Sunday, March 15, 2009

Ken Weathersby

163 (d & g)
2009
Acrylic & Graphite on Canvas over Panel, with Removed and Reversed Areas
32" x 41"

Two sided painting.

I am a hedonist when it comes to painting. You can probably tell by now that I love the meatiness of paint, the way it looks and reacts. Which is why I was surprised by my attraction to the seemingly 'paintless' works of Ken Weathersby. Go look. This guy pays serious respect to the history of painting. (Where a dialogue takes place in which we consider that painting has made a break from it's function as an illusion of reality to being a function in and of itself - that of being a set of forms on a flat surface with four sides; dare I say, an object, conceptual or otherwise, to hang on a wall.)

A while ago I made reference to the fantasy of getting in and behind brushwork -to wonder how the artist has technically made a painting. Is the average punter likely to do that with painting today? Certainly, whilst once offering technically proficient representations of other worlds to marvel at, I wonder if painting today gives us a lot to think about and look at - but rarely a surface in which we're meant to get beyond. With Ken Weathersby's paintings we can do all this and more. Literally his figure (the viewer?) is diving into the painting, giving new meaning to the figure/ground relationship.

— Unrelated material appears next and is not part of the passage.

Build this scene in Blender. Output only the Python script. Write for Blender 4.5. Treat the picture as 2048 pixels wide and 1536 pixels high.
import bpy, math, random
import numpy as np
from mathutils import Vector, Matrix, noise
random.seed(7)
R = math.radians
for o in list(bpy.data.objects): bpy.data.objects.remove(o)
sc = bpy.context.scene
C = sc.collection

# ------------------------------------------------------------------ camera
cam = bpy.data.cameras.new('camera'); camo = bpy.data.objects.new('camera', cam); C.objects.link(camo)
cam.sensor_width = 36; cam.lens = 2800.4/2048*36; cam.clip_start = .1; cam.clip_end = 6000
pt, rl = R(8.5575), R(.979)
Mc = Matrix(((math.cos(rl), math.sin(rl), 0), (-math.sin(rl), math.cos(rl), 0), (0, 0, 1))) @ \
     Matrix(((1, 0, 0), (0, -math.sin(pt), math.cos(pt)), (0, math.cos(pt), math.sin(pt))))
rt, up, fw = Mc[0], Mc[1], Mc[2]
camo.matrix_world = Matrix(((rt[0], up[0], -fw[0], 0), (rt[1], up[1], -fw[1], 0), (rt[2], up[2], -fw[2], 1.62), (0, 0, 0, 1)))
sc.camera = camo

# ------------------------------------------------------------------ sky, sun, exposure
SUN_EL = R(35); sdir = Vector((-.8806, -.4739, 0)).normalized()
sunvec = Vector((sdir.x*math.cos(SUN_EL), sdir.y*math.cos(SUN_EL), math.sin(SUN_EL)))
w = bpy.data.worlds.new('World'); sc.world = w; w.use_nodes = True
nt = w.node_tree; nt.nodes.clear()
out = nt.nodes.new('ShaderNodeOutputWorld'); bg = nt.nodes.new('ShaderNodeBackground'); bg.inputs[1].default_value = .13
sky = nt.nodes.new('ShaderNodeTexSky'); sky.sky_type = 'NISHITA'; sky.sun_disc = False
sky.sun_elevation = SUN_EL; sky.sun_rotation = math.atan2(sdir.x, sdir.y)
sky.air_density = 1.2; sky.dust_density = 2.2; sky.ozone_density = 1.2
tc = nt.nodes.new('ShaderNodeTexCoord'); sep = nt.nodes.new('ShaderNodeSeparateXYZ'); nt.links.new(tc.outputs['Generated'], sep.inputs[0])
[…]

In this work (and others on his website) one can enjoy the reversed side. I wonder. Is this a double wink aimed at consumerist sensibilities where surface image is supreme, and painting itself. A two for the price of one deal. The banality of plaid sits neatly against meticulously worked wood panels; as if the two could represent something from a family man's workshop in the 1950s. Homely, bland, safe - a message to consumer (surface) culture; perhaps a salve for art onlookers, weary of abstraction and it's many confusing conundrums. But have a little read of his blog. There's a lot going on in his head which I make no claims to understand. What I know is that I like Ken's questioning and his attempts to offer answers to the beautiful puzzle that is painting.

Ken's work reminds me of this artist, Steven Harvey who, also preoccupied with questions of how to push painting to another level, has produced some really interesting pieces.